Here is the text of the charter changes being pushed by San Diegans for City Hall Reform. That’s the group that said it would gather signatures to put proposals closely mirroring Mayor Jerry Sanders’ on the ballot if the council didn’t.
San Diegans for City Hall Reform includes three members of the Charter Review Committee that studied changes to the city’s power structure for several months earlier this year. But those committee members are now signed onto a platform that more closely resembles the changes Sanders wants to make than the committee’s preferences.
Among the differences between the two proposals:
- San Diegans for City Hall Reform and Sanders want voters to have until 2010, when the five-year strong-mayor experiment is set to expire, to make it permanent. The strong-mayor experiment removed the mayor from the City Council and put the mayor in more of an executive role, in charge of operating the entire city bureaucracy. The Charter Review Committee wanted voters to make the strong-mayor structure permanent during the 2008 election.
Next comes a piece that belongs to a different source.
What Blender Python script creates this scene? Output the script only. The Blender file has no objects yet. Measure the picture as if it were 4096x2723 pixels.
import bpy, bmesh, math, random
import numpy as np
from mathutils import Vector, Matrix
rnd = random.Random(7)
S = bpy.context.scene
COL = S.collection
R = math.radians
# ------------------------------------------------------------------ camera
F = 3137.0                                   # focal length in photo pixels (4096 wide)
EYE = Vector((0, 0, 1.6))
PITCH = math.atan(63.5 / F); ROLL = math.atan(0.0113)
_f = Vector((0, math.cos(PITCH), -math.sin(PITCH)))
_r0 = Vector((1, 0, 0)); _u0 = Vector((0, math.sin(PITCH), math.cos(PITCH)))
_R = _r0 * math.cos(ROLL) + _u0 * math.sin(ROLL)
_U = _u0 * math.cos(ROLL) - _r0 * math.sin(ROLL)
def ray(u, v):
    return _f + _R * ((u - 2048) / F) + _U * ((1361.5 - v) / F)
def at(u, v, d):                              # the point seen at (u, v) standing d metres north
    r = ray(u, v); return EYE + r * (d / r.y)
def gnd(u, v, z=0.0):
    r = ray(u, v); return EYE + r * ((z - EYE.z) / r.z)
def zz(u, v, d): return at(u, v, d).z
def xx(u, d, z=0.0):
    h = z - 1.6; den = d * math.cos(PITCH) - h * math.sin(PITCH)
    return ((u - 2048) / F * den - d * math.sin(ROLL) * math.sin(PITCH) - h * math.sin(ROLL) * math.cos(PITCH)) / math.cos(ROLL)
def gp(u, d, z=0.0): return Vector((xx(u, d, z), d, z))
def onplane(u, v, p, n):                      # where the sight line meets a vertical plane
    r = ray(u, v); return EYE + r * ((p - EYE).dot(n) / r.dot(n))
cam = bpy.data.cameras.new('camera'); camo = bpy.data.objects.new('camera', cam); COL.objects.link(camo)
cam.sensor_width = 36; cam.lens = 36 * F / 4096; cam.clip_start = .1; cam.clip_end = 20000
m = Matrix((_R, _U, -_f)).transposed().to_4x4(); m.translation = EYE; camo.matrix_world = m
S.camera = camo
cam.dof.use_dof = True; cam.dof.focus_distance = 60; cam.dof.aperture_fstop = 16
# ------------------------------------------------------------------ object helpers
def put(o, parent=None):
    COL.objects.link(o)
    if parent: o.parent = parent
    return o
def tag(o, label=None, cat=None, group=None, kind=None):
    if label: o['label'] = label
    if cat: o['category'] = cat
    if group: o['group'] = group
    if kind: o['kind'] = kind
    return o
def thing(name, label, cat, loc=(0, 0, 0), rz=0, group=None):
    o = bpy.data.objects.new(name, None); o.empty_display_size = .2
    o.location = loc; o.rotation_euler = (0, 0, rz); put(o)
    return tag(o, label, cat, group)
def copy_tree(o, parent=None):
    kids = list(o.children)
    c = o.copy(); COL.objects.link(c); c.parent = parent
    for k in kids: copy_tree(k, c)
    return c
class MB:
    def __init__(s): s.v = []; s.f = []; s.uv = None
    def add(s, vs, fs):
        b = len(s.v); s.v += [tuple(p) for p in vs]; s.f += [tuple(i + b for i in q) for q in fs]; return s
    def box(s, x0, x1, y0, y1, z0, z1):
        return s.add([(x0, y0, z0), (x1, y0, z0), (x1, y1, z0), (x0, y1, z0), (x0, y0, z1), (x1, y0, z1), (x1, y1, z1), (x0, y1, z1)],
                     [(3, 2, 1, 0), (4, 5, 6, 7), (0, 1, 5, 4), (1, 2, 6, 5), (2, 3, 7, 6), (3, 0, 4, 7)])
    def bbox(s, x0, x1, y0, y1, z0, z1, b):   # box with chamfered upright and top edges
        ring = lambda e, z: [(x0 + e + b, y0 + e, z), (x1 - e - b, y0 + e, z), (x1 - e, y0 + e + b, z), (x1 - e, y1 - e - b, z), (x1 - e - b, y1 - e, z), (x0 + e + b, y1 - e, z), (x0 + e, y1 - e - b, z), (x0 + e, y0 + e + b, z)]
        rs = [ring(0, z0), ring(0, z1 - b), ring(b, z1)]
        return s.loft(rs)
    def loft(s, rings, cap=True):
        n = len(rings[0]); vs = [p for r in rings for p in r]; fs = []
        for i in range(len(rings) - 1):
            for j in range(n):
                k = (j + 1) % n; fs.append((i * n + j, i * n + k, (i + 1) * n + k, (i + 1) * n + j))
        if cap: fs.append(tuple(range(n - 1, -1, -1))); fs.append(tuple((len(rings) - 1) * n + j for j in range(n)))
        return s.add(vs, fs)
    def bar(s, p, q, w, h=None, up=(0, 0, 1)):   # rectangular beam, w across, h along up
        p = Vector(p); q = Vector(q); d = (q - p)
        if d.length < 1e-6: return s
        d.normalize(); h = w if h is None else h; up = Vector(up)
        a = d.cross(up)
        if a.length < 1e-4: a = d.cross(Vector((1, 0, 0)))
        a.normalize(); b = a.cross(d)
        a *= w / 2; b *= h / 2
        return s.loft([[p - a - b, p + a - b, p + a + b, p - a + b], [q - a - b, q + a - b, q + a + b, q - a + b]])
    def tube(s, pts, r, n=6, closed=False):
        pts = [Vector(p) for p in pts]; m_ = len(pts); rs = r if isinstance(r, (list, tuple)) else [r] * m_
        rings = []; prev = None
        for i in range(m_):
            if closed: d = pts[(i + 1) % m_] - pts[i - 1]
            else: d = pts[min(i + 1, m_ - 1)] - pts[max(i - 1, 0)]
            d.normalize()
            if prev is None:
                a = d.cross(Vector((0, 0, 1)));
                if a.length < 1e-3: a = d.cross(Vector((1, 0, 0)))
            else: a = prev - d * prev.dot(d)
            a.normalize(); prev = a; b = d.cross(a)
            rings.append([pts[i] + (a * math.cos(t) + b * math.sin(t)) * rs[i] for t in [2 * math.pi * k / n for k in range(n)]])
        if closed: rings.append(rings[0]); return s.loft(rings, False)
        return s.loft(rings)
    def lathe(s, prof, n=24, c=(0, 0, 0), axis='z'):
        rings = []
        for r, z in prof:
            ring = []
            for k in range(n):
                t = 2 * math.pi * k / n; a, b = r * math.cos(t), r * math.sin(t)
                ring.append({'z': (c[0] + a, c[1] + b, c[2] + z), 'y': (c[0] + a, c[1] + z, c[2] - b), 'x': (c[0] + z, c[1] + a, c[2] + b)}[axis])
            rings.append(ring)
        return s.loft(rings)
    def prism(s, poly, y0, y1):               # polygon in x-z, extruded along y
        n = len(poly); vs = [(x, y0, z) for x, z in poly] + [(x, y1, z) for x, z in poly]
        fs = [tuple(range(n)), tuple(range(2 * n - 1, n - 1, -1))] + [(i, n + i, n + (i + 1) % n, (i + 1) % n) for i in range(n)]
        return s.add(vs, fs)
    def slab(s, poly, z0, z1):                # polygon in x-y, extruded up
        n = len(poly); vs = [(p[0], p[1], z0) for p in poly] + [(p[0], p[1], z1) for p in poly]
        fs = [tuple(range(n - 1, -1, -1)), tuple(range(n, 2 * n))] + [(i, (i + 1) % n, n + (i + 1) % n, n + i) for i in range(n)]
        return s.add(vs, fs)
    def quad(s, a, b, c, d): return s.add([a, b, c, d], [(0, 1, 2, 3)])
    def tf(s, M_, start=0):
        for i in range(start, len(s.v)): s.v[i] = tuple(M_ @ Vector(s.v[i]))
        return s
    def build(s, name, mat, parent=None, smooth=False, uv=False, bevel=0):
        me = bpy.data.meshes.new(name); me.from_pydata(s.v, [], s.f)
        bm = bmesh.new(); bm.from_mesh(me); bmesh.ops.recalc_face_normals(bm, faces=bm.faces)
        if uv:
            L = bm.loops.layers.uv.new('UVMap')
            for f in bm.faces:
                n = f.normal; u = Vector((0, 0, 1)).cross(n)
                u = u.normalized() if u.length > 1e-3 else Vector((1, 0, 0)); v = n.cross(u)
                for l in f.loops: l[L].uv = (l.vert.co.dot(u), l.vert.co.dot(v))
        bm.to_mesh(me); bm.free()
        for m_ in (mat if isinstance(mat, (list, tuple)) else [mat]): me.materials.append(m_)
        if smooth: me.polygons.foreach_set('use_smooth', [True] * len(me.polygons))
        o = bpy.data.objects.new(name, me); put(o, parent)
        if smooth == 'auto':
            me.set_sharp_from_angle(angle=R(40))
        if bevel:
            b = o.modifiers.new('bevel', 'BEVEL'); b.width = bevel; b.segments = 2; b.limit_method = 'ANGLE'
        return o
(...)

- San Diegans for City Hall Reform and Sanders want nine council seats; the Charter Review Committee wanted 11.
- The Charter Review Committee wanted voters to clarify that the city attorney’s client is the city government and not the general public, a major issue during the tenure of City Attorney Mike Aguirre. The mayor said this debate deserves further review and shouldn’t be placed on the 2008 ballot. San Diegans for City Hall Reform doesn’t include this issue among its other proposals.
- The Charter Review Committee wanted the internal auditor to be hired for a 10-year term by the mayor and report to an Audit Committee comprised of two council members and three council-appointed citizens. San Diegans for City Hall Reform and Sanders like the reporting relationship between the auditor and the Audit Committee, but they want the panel to be comprised of one council member and two mayoral appointees. Under both sets of preferences, the auditor could only be fired by a supermajority of the committee and could appeal that decision with the two-thirds support of the City Council.